The First Industrial Revolution was driven by coal and steam, and the Second Industrial Revolution by oil and telephony. The Third Industrial Revolution, according to Rifkin, will be driven by clean energy and decentralised digital infrastructure.
(Note: Those familiar with Rifkin’s work will note that he doesn’t say much about nature in his 2011 book. However, he dedicates his 2022 book called The Age of Resilience to the natural world, emphasising that humanity must adapt back to the rewilding earth, or be consumed by the climate disasters that will follow as the planet rebalances itself.)
Trends in Asia
There are signs that the Third Industrial Revolution is underway in Asia, and many of these trends are happening in the Chinese-speaking world.
In Taiwan, electric scooter giant Gogoro is working with energy solutions company Enel X, to stabilise the national grid using its 2,500 battery swap stations around the country. As the supply of renewable energy is intermittent–solar panels can’t produce electricity on an overcast day and wind turbines don’t run unless there’s wind–Gogoro’s battery swap stations pump electricity back into the grid during times of shortage, and serve as storage stations when there’s excess supply.
Startups experimenting on DePIN, or decentralised physical infrastructure, are also on the rise. While DePIN was first popularised by low-range wifi extension project Helium, founders are working on DePIN applications on other devices (consumer and industrial), and are even working on integrating AIoT. AIoT is defined as Artificial Intelligence of Things. Think of it as traditional IoT with an AI layer to smarten up the data.

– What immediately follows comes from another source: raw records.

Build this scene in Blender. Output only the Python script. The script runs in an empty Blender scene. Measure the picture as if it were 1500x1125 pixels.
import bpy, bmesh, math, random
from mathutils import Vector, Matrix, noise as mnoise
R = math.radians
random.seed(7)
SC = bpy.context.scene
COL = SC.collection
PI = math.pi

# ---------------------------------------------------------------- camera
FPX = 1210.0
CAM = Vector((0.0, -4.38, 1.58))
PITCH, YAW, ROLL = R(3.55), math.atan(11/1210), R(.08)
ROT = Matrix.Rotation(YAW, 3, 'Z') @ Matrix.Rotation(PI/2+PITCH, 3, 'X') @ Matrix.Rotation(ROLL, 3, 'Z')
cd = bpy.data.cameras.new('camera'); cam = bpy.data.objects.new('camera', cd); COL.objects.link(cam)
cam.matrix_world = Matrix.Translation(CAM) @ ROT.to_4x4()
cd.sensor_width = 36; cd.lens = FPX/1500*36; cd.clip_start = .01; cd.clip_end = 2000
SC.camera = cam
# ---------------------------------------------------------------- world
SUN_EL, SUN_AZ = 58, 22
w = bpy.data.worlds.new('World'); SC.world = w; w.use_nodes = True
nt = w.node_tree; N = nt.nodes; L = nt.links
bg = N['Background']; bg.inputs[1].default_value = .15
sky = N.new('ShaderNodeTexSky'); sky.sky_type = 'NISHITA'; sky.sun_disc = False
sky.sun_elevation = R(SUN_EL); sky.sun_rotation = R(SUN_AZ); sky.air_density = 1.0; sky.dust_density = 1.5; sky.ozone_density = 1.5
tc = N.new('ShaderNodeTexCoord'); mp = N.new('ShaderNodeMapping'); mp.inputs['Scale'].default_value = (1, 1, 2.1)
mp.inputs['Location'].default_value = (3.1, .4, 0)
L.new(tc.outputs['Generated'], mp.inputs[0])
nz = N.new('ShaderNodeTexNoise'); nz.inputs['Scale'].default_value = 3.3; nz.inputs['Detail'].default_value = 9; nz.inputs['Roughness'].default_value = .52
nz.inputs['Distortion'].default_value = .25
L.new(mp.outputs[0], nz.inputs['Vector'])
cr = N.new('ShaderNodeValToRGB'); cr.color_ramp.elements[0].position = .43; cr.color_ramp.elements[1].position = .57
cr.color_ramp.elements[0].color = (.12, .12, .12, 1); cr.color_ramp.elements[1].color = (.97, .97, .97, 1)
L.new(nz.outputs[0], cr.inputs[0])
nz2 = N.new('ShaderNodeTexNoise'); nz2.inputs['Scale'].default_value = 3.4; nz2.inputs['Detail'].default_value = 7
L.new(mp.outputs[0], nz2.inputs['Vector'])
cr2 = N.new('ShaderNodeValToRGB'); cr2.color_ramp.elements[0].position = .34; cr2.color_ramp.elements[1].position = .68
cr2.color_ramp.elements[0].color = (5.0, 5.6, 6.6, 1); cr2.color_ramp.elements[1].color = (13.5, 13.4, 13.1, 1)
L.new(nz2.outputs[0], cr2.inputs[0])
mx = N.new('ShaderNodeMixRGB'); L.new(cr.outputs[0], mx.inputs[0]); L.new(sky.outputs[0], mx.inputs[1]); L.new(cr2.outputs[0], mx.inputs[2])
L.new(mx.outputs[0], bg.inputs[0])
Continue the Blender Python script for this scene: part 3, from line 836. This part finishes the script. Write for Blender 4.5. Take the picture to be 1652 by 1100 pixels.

Wanxiang Blockchain Labs and Hashkey Capital, both early investors in Ethereum and subsidiaries of Chinese car conglomerate Wanxiang Group, have set up an incubation platform called Future3 Campus dedicated to furthering DePIN innovation.
Like ReFi, definitions of DePIN differ depending on who you ask. Friends at Arkreen, a Web3 platform to issue and retire crypto-native renewable energy credits, say that it’s the bridge between the physical world and Web3. I’d leave it as the bridge between the physical world and the decentralised digital space. Tokens should be optional.
Interest in real world asset (RWA) tokenization is also picking up, particularly for sustainability use cases such as tracking and tracing sustainable commodities or decarbonizing supply chains.
And with the voluntary carbon market now on high alert to ensure integrity, interest in digital measurement reporting and verification (dMRV) solutions is growing.
Singapore-based company Arkadiah is doing just that. It is working to restore Asian tropical forests at scale, using end-to-end digitisation. Leveraging open source data from space agencies, Arkadiah provides carbon prospectors with pre-feasibility reports on potential project areas, and leverages dMRV for continued monitoring on the project when the project is live.
Regen is an anagram for Green
With 2023 as the hottest year on record and 2024 set to be even hotter, we’re working against the clock to decarbonise industries, restore the planet’s forests, and above all, pivot towards an economy premised on regeneration, rather than extraction
We need more regens. People who understand the problem at hand and what it takes to tackle the causes of climate change. We also need regen funds and accelerators like AYA Foundation to scale ReFi solutions.
If you’re a climate tech entrepreneur, a climate activist with an entrepreneurial bent, or like myself, a storyteller that wants to change the narrative of the world, here’s my proposition to you.
Join your local ReFi DAO chapter. If you’re in Singapore, join me in ReFi Singapore. If you’re located elsewhere in Asia, there’s ReFi Hong Kong and ReFi Phangan. And if you don’t have a chapter where you’re located, set up one.
It doesn’t always have to involve a token.